A COP que ainda vamos ver
As águas de Belém ainda cercam as águas de Xapuri. Foto: Victor Manoel/Comitê Chico Mendes
Os rios têm vontade própria. Eles enchem, vazam, fazem curvas inesperadas e, invariavelmente, encontram seu caminho. O ano de 2025 foi como um desses rios caudalosos. Das nascentes à correnteza intensa em Belém.
O mundo olhou para a Amazônia. Chefes de Estado pisaram nosso solo, acordos foram assinados sob os flashes da imprensa internacional e promessas de bilhões ecoaram nos corredores climatizados. Mas, agora que os holofotes se apagam: qual COP fica para quem fica?

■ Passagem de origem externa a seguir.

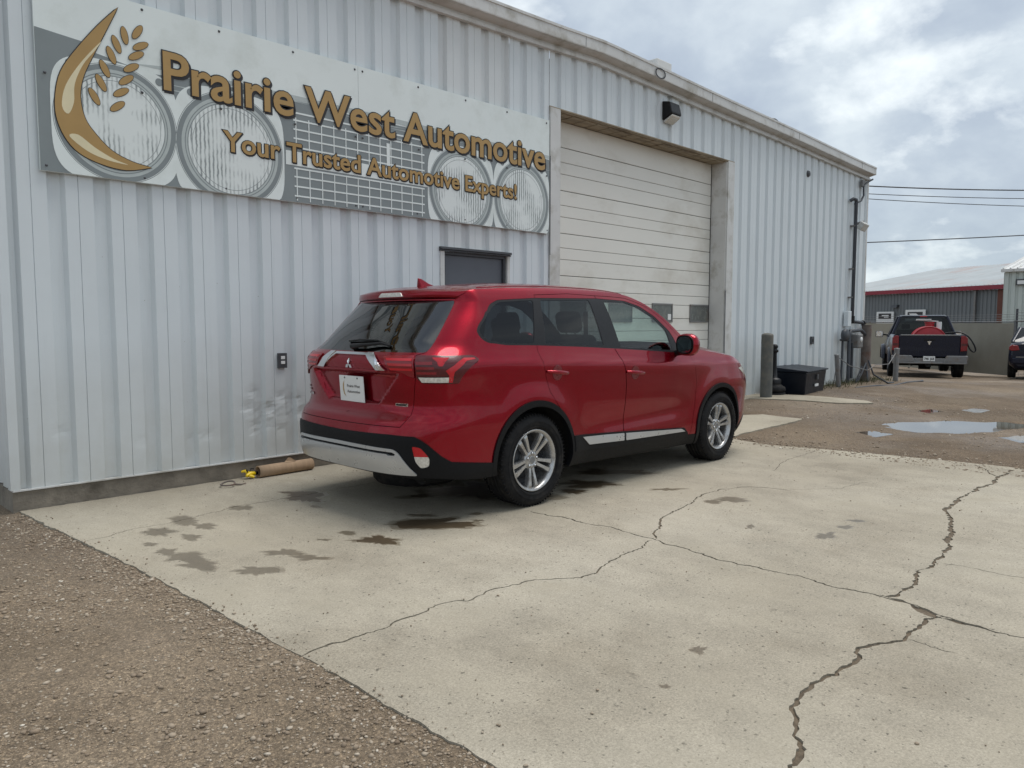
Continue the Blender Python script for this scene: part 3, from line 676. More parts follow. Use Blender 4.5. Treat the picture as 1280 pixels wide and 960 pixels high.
top = [(.267, 3.45), (.60, 3.42), (.605, 3.37), (1.05, 3.30), (1.5, 3.34)]+[(1.5+i*.21, 3.345+.012*rr.uniform(-1, 1)) for i in range(1, 20)]+[(5.723, 3.34)]
flat(b, [(.267, 2.452)]+[(5.723, 2.452)]+top[::-1], -.001); b.build('grey_band', M_['signgrey'], sg)
b = MB()
flat(b, [(.9, 3.345), (1.5, 3.35), (5.72, 3.35), (5.72, 3.39), (3.0, 3.40), (1.2, 3.385)], -.0005, .0003)
for i in range(26):
    x = rr.uniform(.3, 5.4); z = rr.uniform(3.2, 3.36); flat(b, [(x, z), (x+rr.uniform(.1, .5), z-.004), (x+rr.uniform(.1, .4), z+.008)], -.0025-i*.00001, .0003)
b.build('scratched_print', M_['signmid'], sg)
LC = [(.80, 2.87, .44), (1.70, 2.82, .47), (4.30, 2.79, .465), (5.25, 2.79, .462)]
bz = MB(); dk = MB(); lt = MB(); ln = MB(); bo = MB()
for i, (cx, cz, r) in enumerate(LC):
    # rounded square bezel
    n = 56; sq = [(cx+r*1.03*math.copysign(abs(math.cos(t))**.5, math.cos(t)), cz+r*1.03*math.copysign(abs(math.sin(t))**.5, math.sin(t))) for t in [2*math.pi*k/n for k in range(n)]]
    sq = [(min(max(x, .27), 5.72), z) for x, z in sq]
    y = -.003-.0002*i
    flat(bz, clipz(sq), y, .0008)
    def ring(B, r0, r1, yy, th=.0006):
        a = clipz(ell(cx, cz, r0, r0, 72)); c = clipz(ell(cx, cz, r1, r1, 72)); n = 72
        a = [(min(max(x, .27), 5.72), z) for x, z in a]; 
        vs = [(x, yy, z) for x, z in a]+[(x, yy, z) for x, z in c]
        B.add(vs, [(k, (k+1) % n, n+(k+1) % n, n+k) for k in range(n)])
    ring(dk, r*.985, r*.90, y-.0012); ring(lt, r*.90, r*.80, y-.0014); ring(dk, r*.845, r*.83, y-.002); ring(dk, r*.80, r*.785, y-.0018); ring(dk, r*.72, r*.712, y-.0019); ring(dk, r*1.005, r*.995, y-.0011)
    pl = clipz(ell(cx, cz, r*.785, r*.785, 72)); ln.add([(x, y-.0016, z) for x, z in pl], [tuple(range(72))])
    for a in (50, 130):
        q = (cx+r*1.12*math.cos(R(a)), cz+r*1.12*math.sin(R(a))); 
        if .3 < q[0] < 5.7: bo.add([(x, y-.0024, z) for x, z in ell(q[0], q[1], .03, .03, 16)], [tuple(range(16))])
bz.split('headlamp_bezel', M_['signwhite'], sg); dk.split('headlamp_ring', M_['signgrey'], sg); lt.split('headlamp_rim', M_['signmid'], sg); ln.split('headlamp_lens', M_['lensprint'], sg); bo.split('headlamp_bolt', M_['signgrey'], sg)
b = MB()
for z in [2.50, 2.585, 2.67, 2.745, 2.93, 3.01, 3.09, 3.17]: b.box((2.28, -.0042, z), (3.78, -.0030, z+.014))
for i in range(12):
    x = 2.30+i*.131
    b.box((x, -.0052, 2.465), (x+.010, -.0044, 2.75)); b.box((x, -.0052, 2.90), (x+.010, -.0044, 3.20))
b.box((2.2, -.0040, 2.775), (3.84, -.0030, 2.90)); b.box((2.24, -.004, 3.235), (3.84, -.003, 3.25)); b.box((3.30, -.0058, 2.9), (3.34, -.0054, 3.14))
b.build('grille_lines', M_['signwhite'], sg)
CRS = [(.83,3.735),(.68,3.56),(.52,3.34),(.42,3.17),(.38,3.0),(.38,2.85),(.43,2.71),(.52,2.61),(.67,2.55),(.85,2.53),(1.035,2.575),(.89,2.60),(.75,2.66),(.64,2.765),(.57,2.87),(.545,3.02),(.572,3.17),(.65,3.35),(.73,3.52)]
def smooth(poly, k=4, sharp=(0, 10)):
    out = []; n = len(poly)
    for i in range(n):
        p0, p1, p2, p3 = [Vector(poly[(i+j) % n]) for j in (-1, 0, 1, 2)]
        if i in sharp: p0 = p1
        if (i+1) % n in sharp: p3 = p2
        for q in range(k):
            t = q/k; out.append(tuple(.5*((2*p1)+(p2-p0)*t+(2*p0-5*p1+4*p2-p3)*t*t+(3*p1-p0-3*p2+p3)*t**3)))
    return out
cs = smooth(CRS)
b = MB(); c0 = Vector((.55, 3.0)); flat(b, cs, -.007, .003); crs = b.build('crescent', M_['gold'], sg)
b = MB(); flat(b, smooth([(.70, 3.45), (.56, 3.27), (.45, 3.08), (.42, 2.93), (.46, 2.88), (.50, 2.97), (.51, 3.1), (.57, 3.25), (.66, 3.38)], 4, ()), -.0102, .0005)
flat(b, smooth([(.46, 2.72), (.58, 2.63), (.72, 2.585), (.86, 2.572), (.76, 2.60), (.63, 2.665), (.52, 2.74)], 4, ()), -.0102, .0005); b.build('sheen', M_['goldlite'], crs)
b = MB(); ed = [( (p-Vector(q)).length) for p, q in []]
cc = [Vector(p) for p in cs]; cen = Vector((.6, 2.9))
out = []
for i, p in enumerate(cc):
    t = (cc[(i+1) % len(cc)]-cc[i-1]).normalized(); out.append(tuple(p+Vector((-t.y, t.x))*-.006))
out2 = [tuple(2*p-Vector(o)) for p, o in zip(cc, out)]
flat(b, out if abs(sum((out[i][0]*out[(i+1) % len(out)][1]-out[(i+1) % len(out)][0]*out[i][1]) for i in range(len(out)))) > abs(sum((out2[i][0]*out2[(i+1) % len(out)][1]-out2[(i+1) % len(out)][0]*out2[i][1]) for i in range(len(out)))) else out2, -.0062, .0006)
b.build('crescent_edge', M_['ink'], sg)
GR = [((.87,3.54),10),((.965,3.59),-32),((.81,3.46),22),((.985,3.49),-60),((.77,3.37),22),((.95,3.41),-58),((.72,3.26),26),((.91,3.31),-58),((.69,3.15),28),((.87,3.21),-52),((.64,3.04),30),((.83,3.11),-58),((.80,3.0),-52)]
for (x, z), a in GR:
    q = ell(x, z, .024, .064, 24, R(a)); b = MB(); flat(b, q, -.0075, .002); gn = b.build('wheat_grain', M_['gold'], sg)
    b = MB(); flat(b, ell(x, z, .028, .068, 24, R(a)), -.0068, .0005); b.build('grain_edge', M_['ink'], gn)
TL = [('lettering', 'Prairie West Automotive', 1.125, 5.60, 3.205, .292, .0075), ('tagline', 'Your Trusted Automotive Experts!', 1.63, 5.14, 2.805, .165, .0045)]
for nm, s, x0, x1, zb, cap, o_ in TL:
    t1 = text_obj(nm, s, x0, x1, zb, cap, M_['gold'], -.012, o_, .002, sg)
    text_obj('letter_outline', s, x0, x1, zb, cap, M_['ink'], -.008, o_+.008*cap/.29+.002, .0015, t1)
    text_obj('drop_shadow', s, x0, x1, zb, cap, M_['ink'], -.0065, o_+.006*cap/.29+.002, .001, t1, dx=.014*cap/.29, dz=-.013*cap/.29)
b = MB()
for x in (.31, 1.0, 1.62, 2.3, 2.94, 3.02, 3.7, 4.35, 5.0, 5.68):
    for z in (2.49, 3.14, 3.77): b.lathe([(0, -.006), (.009, -.005), (.011, 0)], 8, 0, 'Y', Matrix.Translation((x+rr.uniform(-.02, .02), -.013 if z == 3.14 else 0, z)))
sc_ = b.build('screw', M_['dgrey'], sg); sc_['kind'] = 'stuff'

# ------------------------------------------------------------------ things on and by the wall
t = empty('wall_light', (8.32, 0, 4.40), label='black wedge-shaped wall light above the garage door', cat='wall light')
b = MB(); b.prism([(-.0, .15), (-.13, .12), (-.165, -.02), (-.165, -.05), (0, -.12)], -.13, .13, 'X'); b.build('housing', M_['black'], t, bevel=.015)
b = MB(); b.prism([(-.02, -.122), (-.16, -.058), (-.15, -.09), (-.03, -.160)], -.11, .11, 'X'); b.build('lens', M_['clearlens'], t, bevel=.008)
t = empty('outlet_box', (2.13, -.002, 1.02), label='small dark outlet with two pale sockets on the wall left of the red car', cat='outlet')
b = MB(); b.box((-.045, -.022, -.068), (.045, 0, .068)); b.build('cover', M_['dgrey'], t, bevel=.004)
for z in (-.032, .012): b = MB(); b.box((-.018, -.026, z), (.022, -.0225, z+.028)); b.build('socket', M_['white'], t, bevel=.003)
t = empty('switch_box', (13.52, -.002, .98+.05), label='tiny dark switch box on the wall above the chest', cat='switch')
b = MB(); b.box((-.06, -.035, -.075), (.06, 0, .075)); b.build('cover', M_['dgrey'], t, bevel=.006); b = MB(); b.box((-.02, -.045, -.03), (.02, -.036, .03)); b.build('lever', M_['black'], t, bevel=.003)
t = empty('wall_vent', (13.14, -.002, 4.2), label='small dark oval vent cap high on the wall beyond the garage door', cat='vent')
b = MB(); b.lathe([(0, -.03), (.05, -.03), (.06, -.01), (.065, 0)], 20, 0, 'Y'); b.build('cap', M_['dgrey'], t); b = MB(); b.box((-.03, -.034, -.004), (.03, -.031, .004)); b.build('slot', M_['black'], t)
# roof things
t = empty('roof_box', (8.95, .62, 5.0), label='low pale sheet metal box on the roof above the oval fascia badge', cat='roof unit')
b = MB(); b.box((-.2, -.15, 0), (.2, .15, .40)); b.build('housing', M_['trim'], t, bevel=.01); b = MB(); b.box((-.33, -.05, .30), (-.21, .05, .345)); b.build('bracket', M_['dgrey'], t, bevel=.006)
t = empty('vent_pipe', (5.93, 1.0, 5.0), label='short black pipe standing up from the roof above the sign end', cat='roof pipe')
b = MB(); b.tube([(0, 0, 0), (0, 0, .505)], .035, 16); b.build('pipe', M_['black'], t); b = MB(); b.lathe([(.036, .45), (.041, .455), (.041, .50), (.03, .507)], 16); b.build('collar', M_['dgrey'], t)
t = empty('roof_ventilator', (12.94, .7, 4.9), label='low dark mushroom ventilator on the roof beyond the garage door', cat='roof vent')
b = MB(); b.tube([(0, 0, 0), (0, 0, .36)], .07, 16); b.build('neck', M_['galv'], t); b = MB(); b.lathe([(.02, .43), (.12, .40), (.16, .36), (.15, .34), (.05, .35)], 20); b.build('cap', M_['black'], t)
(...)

Aquela, a oficial, muitas vezes termina no momento em que a última luz do centro de convenções é desligada. A Conferência que nos interessa, a que Chico Mendes sonhava, é a que acontece agora, nesse nosso "desaguar".
Para nós, acreanos, a urgência climática não é um gráfico projetado em um telão de LED; ela tem data marcada no calendário. Sabemos bem o que é a crise quando chega o mês de março. Enquanto o mundo debate metas de carbono para 2030 ou 2050, nós contamos os centímetros do Rio Acre subindo, revivendo o trauma das alagações históricas que, ano após ano, invadem nossas casas.
É preciso ter coragem para dizer que a justiça climática não se faz apenas com canetas diplomáticas, mas com a vivência de quem enfrenta a água no joelho e, meses depois, a fumaça na garganta.
A COP que ainda vamos ver é aquela onde os territórios não são apenas paisagens de fundo, mas os protagonistas das decisões. É a conferência que reconhece que o "Empate", a tecnologia social de resistência criada por Chico e seus companheiros, é tão sofisticada e necessária quanto qualquer inovação tecnológica do Norte Global.
As águas continuam correndo no Acre. Foto: Victor Manoel/Comitê Chico Mendes
Quando reunimos juventudes, mulheres, extrativistas e indígenas para discutir bioeconomia e direitos humanos, estamos realizando a etapa mais difícil da diplomacia: a implementação. Estamos transformando a utopia em prática.
Que as águas de 2025 sigam seu curso até 2026. O mundo passou por aqui. Mas nós ficamos. E é aqui, no território, que a verdadeira história continua a ser escrita. Por todos os sonhos não veremos, mas temos o prazer de ter sonhado.